Job Duties Test Remains Untouched

Although it changed the standard salary level and other aspects of the EAP regulations, the DOL did not alter its so-called job duties test — which helps identify individuals who are legitimate EAP employees that are FLSA-exempt.

If employees make more than the salary threshold, employers can conduct an analysis of their job duties. If those duties primarily involve EAP duties as defined by existing regulations, then salaried employees can be deemed as overtime exempt.

Al Robinson of Ogletree Deakins Nash Smoak & Stewart PC, a former acting administrator of the DOL’s Wage and Hour Division, said he believes the rule is structured in such a way that it makes both the salary level test and the duties test play a role in figuring out if an exemption applies to any individual employee.

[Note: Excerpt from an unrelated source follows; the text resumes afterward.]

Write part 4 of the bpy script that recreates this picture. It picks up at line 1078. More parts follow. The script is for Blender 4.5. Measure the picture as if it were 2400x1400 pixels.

“In my mind, I think the standard salary level amount … is reasonable and complements the duties test so that together the duties and salary requirement can work in tandem to enable employers to discern who qualifies for an exempt status,” Robinson said.

Mark Shoffner, a partner at Bell Nunnally & Martin LLP, said it’s “welcome news” from employers’ perspective that the duties test isn’t being revised as part of Tuesday’s final rule.

“The duties test is so fraught with uncertainty — there are so many gray areas in the duties test — that I think if both the salary issue and the duties issue were thrown into the mix at the same time, compliance would be more difficult,” Shoffner said. “All in all, I think it’s a net positive for employers that the DOL didn’t touch the duties test here.”